一夜漬けの勉強で覚えたものが、ほとんど何も残らないのと反対に、時間をかけて獲得したものは、そう簡単に消えはしない(自転車に何年も乗っていなくても、自転車の乗り方を忘れはしないように)。その意味でやはり1年という月日が必要だったのだな、と彼らの卒業公演『カガクするココロ』を見終わってあらためて思った。あとで、聞いたら、全員緊張していたと言うけれど、みんなちゃんとそこに存在して、反応していて、見ている間、幸せな気持ちになった。芝居がはねた後、さっそく脳内で妄想が次々と広がっていったのは言うまでもない。ああ、彼にはこういう役をやってもらいたい。彼女には意外とこういう役が似合うのではないか…。

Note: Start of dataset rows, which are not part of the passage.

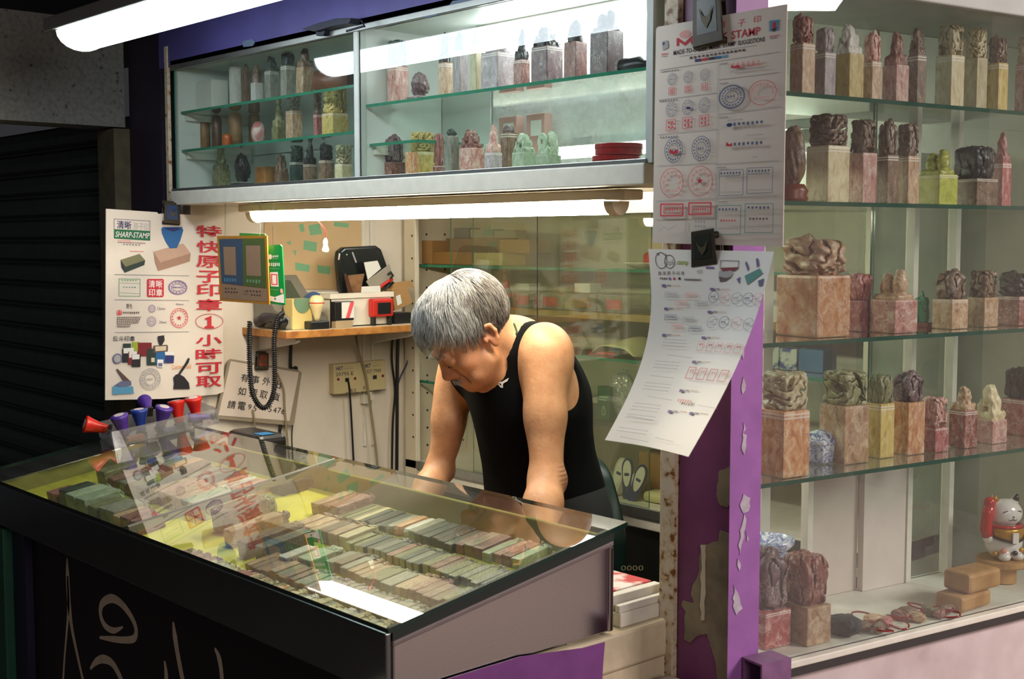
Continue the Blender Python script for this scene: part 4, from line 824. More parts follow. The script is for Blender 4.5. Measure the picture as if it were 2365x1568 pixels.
class Sheet:
    """print on a sheet: items given at the photo position they occupy on it; fn maps a sheet position to the sheet's surface"""
    def __init__(s, quad, fn, nrm):
        s.q = [np.array(p, float) for p in quad]; s.fn = fn; s.n = np.array(nrm, float); s.mb = MB(); s.cols = []; s.lay = 0
    def uv(s, x, y):
        TL, TR, BR, BL = s.q; u = v = .5
        for _ in range(8):
            p = (TL*(1-u)+TR*u)*(1-v)+(BL*(1-u)+BR*u)*v; du = (TR-TL)*(1-v)+(BR-BL)*v; dv = (BL-TL)*(1-u)+(BR-TR)*u
            e = np.array([x, y])-p; D = du[0]*dv[1]-du[1]*dv[0]; u += (e[0]*dv[1]-e[1]*dv[0])/D; v += (du[0]*e[1]-du[1]*e[0])/D
        return u, v
    def dirs(s, x, y):
        TL, TR, BR, BL = s.q; u, v = s.uv(x, y); du = (TR-TL)*(1-v)+(BR-BL)*v; dv = (BL-TL)*(1-u)+(BR-TR)*u
        return du/np.linalg.norm(du), dv/np.linalg.norm(dv)
    def emit(s, P, faces, c):
        if c not in s.cols: s.cols.append(c)
        s.lay += 1; off = s.n*(.0004+.000012*s.lay)
        s.mb.add([s.fn(x, y)+off for x, y in P], faces, s.cols.index(c))
    def poly(s, P, c): s.emit(P, [tuple(range(len(P)))], c)
    def rect(s, x0, y0, x1, y1, c):      # axes follow the sheet
        a, b = s.dirs(x0, y0); o = np.array([x0, y0], float); w, h = x1-x0, y1-y0
        s.poly([o, o+a*w, o+a*w+b*h, o+b*h], c)
    def line(s, x0, y0, x1, y1, w, c):
        d = np.array([x1-x0, y1-y0], float); d /= np.linalg.norm(d); n = np.array([-d[1], d[0]])*w/2; a, b = np.array([x0, y0]), np.array([x1, y1]); s.poly([a-n, b-n, b+n, a+n], c)
    def frame(s, x0, y0, x1, y1, w, c):
        a, b = s.dirs(x0, y0); o = np.array([x0, y0], float); W_, H_ = x1-x0, y1-y0; q = [o, o+a*W_, o+a*W_+b*H_, o+b*H_]; k = [o+a*w+b*w, o+a*(W_-w)+b*w, o+a*(W_-w)+b*(H_-w), o+a*w+b*(H_-w)]
        s.emit(q+k, [(i, (i+1) % 4, 4+(i+1) % 4, 4+i) for i in range(4)], c)
    def ring(s, cx, cy, rx, ry, w, c, n=28):
        a, b = s.dirs(cx, cy); o = np.array([cx, cy], float); A = np.linspace(0, 2*math.pi, n, endpoint=False)
        P = [o+a*rx*math.cos(t)+b*ry*math.sin(t) for t in A]
        if w <= 0: return s.emit(P, [tuple(range(n))], c)
        s.emit(P+[o+a*(rx-w)*math.cos(t)+b*(ry-w)*math.sin(t) for t in A], [(i, (i+1) % n, n+(i+1) % n, n+i) for i in range(n)], c)
    def star(s, cx, cy, r, c):
        a, b = s.dirs(cx, cy); o = np.array([cx, cy], float); P = []
        for i in range(10): t = -math.pi/2+i*math.pi/5; k = r if i % 2 == 0 else r*.4; P.append(o+a*k*math.cos(t)+b*k*math.sin(t))
        s.emit([o]+P, [(0, 1+i, 1+(i+1) % 10) for i in range(10)], c)
    def text(s, t, x0, y0, x1, y1, c, bold=0., slant=0):
        V, Fc = glyph(t, bold)
        if not len(V): return
        lo, hi = V.min(0), V.max(0); a, b = s.dirs(x0, y0); o = np.array([x0, y0], float); U = (V-lo)/(hi-lo+1e-9)
        s.emit([o+a*((u[0]+slant*u[1])*(x1-x0))+b*((1-u[1])*(y1-y0)) for u in U], Fc, c)
    def tiny(s, x0, y0, x1, n, h, c, gap=.45, seed=0):    # a line of text too small to read
        r = random.Random(seed*7+int(x0)); w = (x1-x0)/n; a, b = s.dirs(x0, y0); o = np.array([x0, y0], float)
        for i in range(n):
            p = o+a*w*i; q = p+a*w*(1-gap); k = h*r.uniform(.75, 1); s.poly([p, q, q+b*k, p+b*k], c)
    def seal(s, cx, cy, rx, ry, c, star=None, n=12):
        s.ring(cx, cy, rx, ry, max(.9, rx*.07), c); a, b = s.dirs(cx, cy); o = np.array([cx, cy], float)
        for i in range(n):
            t = 2*math.pi*i/n+.2; p = o+a*rx*.76*math.cos(t)+b*ry*.76*math.sin(t); s.ring(p[0], p[1], rx*.09, ry*.09, 0, c, 5)
        if star: s.star(cx, cy, rx*.3, star)
        else:
            s.ring(cx, cy, rx*.55, ry*.55, max(.6, rx*.05), c); s.tiny(cx-rx*.35, cy-ry*.08, cx+rx*.35, 3, ry*.2, c)
    def build(s, parent, name='printed_design', org=None): 
        s.mb.keepn = 1; return s.mb.build(name, [ink(c) for c in s.cols], parent=parent, org=org)
def wobble(P, amt=0): return P

paper = mat('poster_paper', (226, 214, 200), .55, .06, 6)
# ---- poster board at the left post
PX = -3.375
fa = lambda x, y: on(x, y, 0, PX)
q = [(245, 482), (515, 500), (517, 905), (243, 924)]
pa = thing('price_poster', 'white stamp-maker poster with large red characters clipped to left post', 'poster', fa(380, 924))
P = [fa(*k) for k in ((245, 482), (363, 490), (366, 494), (374, 493), (512, 499), (517, 880), (517, 905), (500, 911), (380, 921), (243, 924))]
MB().prism(P, (-.004, 0, 0)).build('board', [paper], parent=pa)
s = Sheet(q, fa, (1, 0, 0))
s.frame(263, 505, 347, 551, 1.1, 'navy'); s.rect(263, 529, 347, 551, 'green')
s.text('清晰', 270, 509, 303, 528, 'navy', .016); s.text('原子印', 308, 514, 343, 531, 'lgrey'); s.text('SHARP-STAMP', 266, 534, 344, 547, 'white', .01, .03)
s.tiny(272, 554, 304, 12, 2, 'pinkred'); s.tiny(272, 558, 336, 22, 3, 'dred'); s.tiny(284, 563, 326, 6, 3, 'grey'); s.tiny(300, 579, 332, 10, 2.5, 'pinkred')
# rubber stamp picture: wooden block, turned handle
s.poly([(354, 581), (423, 562), (440, 585), (370, 606)], 'wood'); s.poly([(370, 606), (440, 585), (438, 604), (365, 626)], 'woodd'); s.poly([(354, 581), (370, 606), (365, 626), (358, 608)], 'woodd')
s.ring(399, 582, 12, 8, 0, 'wood'); s.poly([(372, 528), (376, 524), (420, 524), (423, 532), (416, 556), (408, 573), (392, 574), (382, 558), (374, 540)], 'blue'); s.poly([(380, 529), (400, 535), (418, 529), (410, 526), (385, 526)], 'navy')
s.poly([(278, 600), (322, 586), (335, 601), (289, 616)], 'khaki'); s.poly([(278, 600), (289, 616), (288, 630), (280, 618)], 'black'); s.poly([(289, 616), (335, 601), (333, 612), (288, 630)], 'dgreen')
for y0, y1 in ((634, 637), (692, 694), (768, 766)): s.line(264, y0, 436, y1, 1.1, 'grey')
s.frame(274, 643, 324, 684, 1.4, 'mint'); s.tiny(280, 646, 318, 6, 3, 'mint'); s.line(276, 653, 322, 655, .8, 'mint'); s.tiny(284, 662, 316, 5, 2.5, 'teal'); s.line(276, 676, 322, 678, .8, 'mint')
s.poly([(341, 644), (376, 644), (378, 647), (378, 683), (375, 686), (342, 686), (339, 683), (339, 647)], 'red')
for ch, x, y in (('清', 343, 647), ('晰', 360, 647), ('印', 343, 667), ('章', 360, 667)): s.text(ch, x, y, x+14.5, y+17, 'white', .012)
s.ring(410, 664, 22, 17, 1.2, 'violet'); s.ring(410, 664, 15, 10.5, .7, 'violet'); s.tiny(397, 662, 424, 7, 3, 'violet'); s.seal(410, 664, 20, 15, 'violet')
s.text('雙色', 291, 701, 305, 712, 'brown'); s.text('40mm', 405, 700, 423, 705, 'grey'); s.text('15mm', 363, 709, 381, 716, 'grey'); s.text('20mm', 367, 741, 384, 747, 'grey')
s.ring(275, 722, 6.5, 6.5, 1.4, 'pinkred'); s.poly([(270, 726), (275, 716), (281, 726)], 'pinkred'); s.tiny(284, 720, 323, 8, 5, 'brown')
for i in range(6): s.tiny(269, 732+i*4.3, 326-(i > 3)*16-i*2, 14-i, 2.6, 'brown', .3, i)
s.seal(350, 712.5, 8, 9, 'violet'); s.seal(349, 742, 10.5, 11.5, 'violet'); s.seal(413, 734, 20.5, 23, 'pinkred', 'red', 16)
for ch, x in zip('反斗印章', (260, 273, 286, 299)): s.text(ch, x, 776, x+11.5, 788, 'black', .008)
s.ring(270, 828, 11, 12, 0, 'slate'); s.ring(270, 828, 8, 9, 0, 'lgrey')
for pts, c in (([(283, 793), (301, 793), (301, 812), (283, 812)], 'dgreen'), ([(304, 790), (320, 789), (320, 812), (304, 812)], 'lime'), ([(317, 791), (349, 791), (350, 822), (317, 822)], 'dred'), ([(281, 806), (308, 803), (310, 836), (281, 837)], 'black'), ([(284, 804), (308, 803), (308, 815), (284, 816)], 'white'),
               ([(295, 812), (316, 811), (316, 842), (295, 842)], 'dred'), ([(297, 812), (315, 811), (315, 825), (297, 826)], 'white'), ([(303, 818), (324, 817), (323, 847), (303, 847)], 'black'), ([(304, 818), (321, 818), (321, 829), (304, 830)], 'white'), ([(338, 806), (366, 804), (366, 843), (338, 843)], 'dgreen'), ([(348, 826), (356, 826), (356, 836), (348, 836)], 'cream'),
               ([(353, 798), (385, 796), (387, 800), (386, 812), (354, 815)], 'brown'), ([(357, 800), (383, 799), (382, 809), (358, 811)], 'cream'), ([(363, 776), (378, 774), (379, 786), (373, 797), (368, 797), (364, 788)], 'black'), ([(359, 814), (379, 812), (380, 838), (358, 840)], 'blue'), ([(380, 812), (400, 812), (400, 820), (380, 820)], 'white'), ([(380, 821), (401, 821), (400, 838), (380, 838)], 'navy'),
               ([(362, 830), (376, 830), (376, 848), (362, 848)], 'white'), ([(364, 838), (374, 838), (374, 846), (364, 846)], 'slate')): s.poly(pts, c)
s.text('Common Seal', 396, 842, 440, 852, 'orange')
s.poly([(267, 853), (270, 851), (300, 880), (302, 886), (286, 882)], 'brown'); s.poly([(261, 891), (280, 879), (302, 880), (302, 890), (280, 896)], 'slate'); s.poly([(259, 892), (278, 894), (306, 892), (308, 908), (259, 911)], 'sky')
s.seal(346, 875, 24, 25, 'lgrey', None, 18); s.ring(346, 875, 14, 15, 1, 'lgrey')
s.poly([(433, 826), (437, 828), (434, 838), (414, 866), (409, 864), (428, 836)], 'black'); s.poly([(399, 872), (404, 865), (412, 863), (424, 870), (435, 884), (437, 898), (399, 898), (401, 884)], 'black')
for ch, yy in zip('特快原子印章', (519, 555, 589, 624, 655, 690)): s.text(ch, 452, yy, 511, yy+28, 'red', .014)
s.ring(482, 742, 32, 18, 1.3, 'red'); s.poly([(479, 732), (487, 729), (487, 752), (493, 754), (493, 757), (471, 757), (471, 754), (478, 752), (478, 737), (472, 738), (472, 735)], 'red')
for ch, yy in zip('小時可取', (773, 806, 838, 869)): s.text(ch, 451, yy, 511, yy+26, 'red', .014)
s.build(pa)

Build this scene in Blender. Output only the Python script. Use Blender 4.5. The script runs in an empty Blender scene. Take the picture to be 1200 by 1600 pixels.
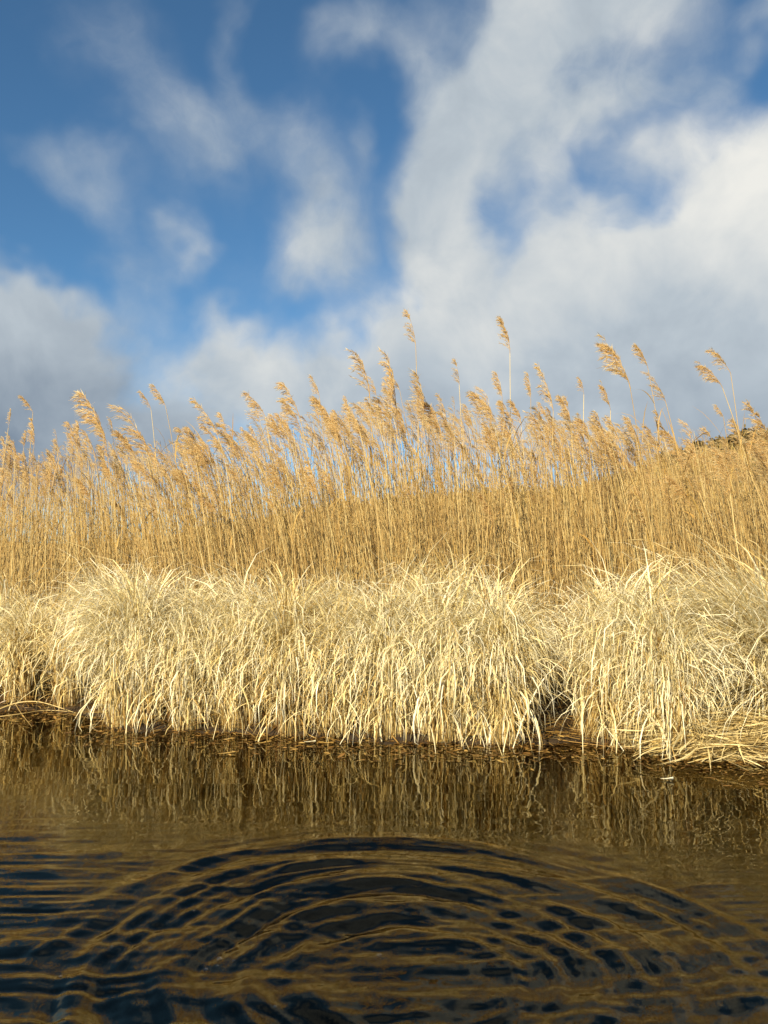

さて、2年目となる今年、新たにどんな「共犯者」と巡りあうことが出来るのか、今からとても楽しみにしています。
三宅隆太(脚本コース講師)
自分が書いた台詞を、俳優が口にする、あの瞬間。
紙の上の登場人物が、生きた人間になる、あの瞬間。
私はたまらない歓びをおぼえるとともに、ほんの少しだけ寂しい気持ちになる。
彼らはもう、私だけの「子供」ではない。
俳優に命を吹き込まれ、映画という大海原へと旅立つ「大人」になるのだから。
さて、どんな「大人」に育つか……?
我々脚本家は、日々「役」を書き、俳優にその「命」を託している。
「役」を生かすも殺すも、俳優次第。
ゆえに怖いし、ゆえに楽しみでしかたがない。
脚本家と俳優は「役」という命の襷(たすき)を紡ぐ、いわば同志なのだ。
映画美学校には、そのことをとても重視したプログラムが設けられている。
脚本コース高等科の受講生全員が、アクターズコース高等科生たちをイメージキャストに、60分の中編シナリオを書くのだ。
書き手ひとりひとりが、演じ手ひとりひとりに眼差しを向け、筆を執り、役を書き、物語を紡いでゆく。
そこには、あなたのために書かれた、あなたにしか演じられない、あなただけの「役」が待っている。
そして、その脚本は実際にアクターズコース生たちの出演で映画化され、劇場公開される。
これからアクターズコースに入学されるあなたへ。
あなたを信じて、我々は「台詞」を書きます。
あなたを信じて、我々は「役」を託します。
あなたを信じて、我々は「俳優(あなた)」を待っています。
高橋洋(脚本コース主任講師/フィクション・コース講師)
これからの映画は「演出の映画」だと思う。
「演出の映画」とはつまり「俳優の映画」です。
映画はフィクションでありながら、俳優とスタッフのドキュメンタリーへとますます近づいてゆくと思う。
そこでは従来の俳優とスタッフの分業システムもすべて見直されるだろう。
当たり前じゃないやり方を人々は模索し始めるだろう。
これって実はかつて撮影所にあった「大部屋」に近いのですね。
無名の俳優とスタッフたちが入り乱れて、毎日毎日、映画を作っていた時代。
大部屋俳優たちが活躍の場を見出した映画って、決まって面白いのです。
僕の世代にとっては、『仮面の忍者・赤影』や『仁義なき戦い』なんだけど。
映画美学校では、アクターズ・コースの開講によって、それに近いことが起こりつつある。
第1期初等科の修了公演『カガクするココロ』の、あの風穴が開いたような解放感に、僕はそれを予感しました。